Price Controls Hamper Cost Recovery
India's alcoholic beverage sector faces strict state-level price regulations that severely limit flexibility. Raising retail prices usually needs approval from most states, a slow and uncertain process. This prevents brewers from quickly passing on rising input costs, like the 12-15% increase requested by the Brewers Association of India. Inability to match prices with rising costs directly impacts profit margins. For example, United Breweries noted state-set prices force it to absorb cost hikes, pressuring profitability. While states increase excise duties for revenue, these are separate from the cost adjustments needed for manufacturing input surges. The extended deadline for aluminium can quality control to October 2026 shows efforts to balance quality standards with supply capacity.
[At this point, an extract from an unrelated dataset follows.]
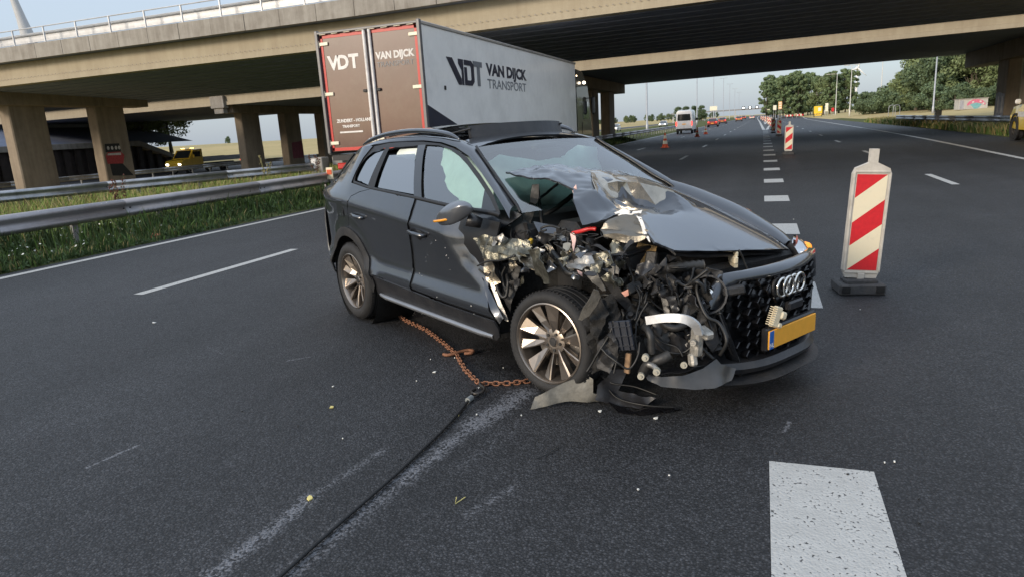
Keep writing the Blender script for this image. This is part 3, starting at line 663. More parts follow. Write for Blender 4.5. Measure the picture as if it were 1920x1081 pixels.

Structural Weaknesses Add to Challenges
Beyond immediate cost shocks, India's beverage industry has structural weaknesses. Reliance on imported energy makes it vulnerable to geopolitical shifts, as seen in the current gas crunch. Domestic capacity for critical components like aluminium cans is insufficient, with a shortfall of over 20%. This means greater reliance on imports, which face shipping delays and complex logistics. Glass manufacturers are also struggling with energy shortages, raising concerns about the consistent supply of bottles. The crisis extends beyond beer, impacting the bottled water and soft drink markets as well, with some packaged water players already increasing prices. This pressure on packaging materials, along with rising freight rates, creates a tough environment for all beverage makers, especially smaller ones with less bargaining power. Supply disruption risks are higher during India's summer peak season, when beer sales climb, potentially causing stockouts in states that don't allow price adjustments.
Growth Outlook Clouded by Costs
India's beer market is projected to double to $7.8 billion by 2030, offering significant growth potential. However, current supply chain disruptions and strict pricing rules cloud near-term profitability. Global giants like Heineken, AB InBev, and Carlsberg have diversified operations and large market shares, but their Indian operations are not immune to these pressures. The strict regulatory environment and volatile input costs create poor conditions for profit margins. Companies might have to absorb costs, reduce package sizes, or delay expansion plans as they manage this complex situation. The sector's growth will increasingly depend on managing these external shocks and adapting to changing consumer affordability amid inflation.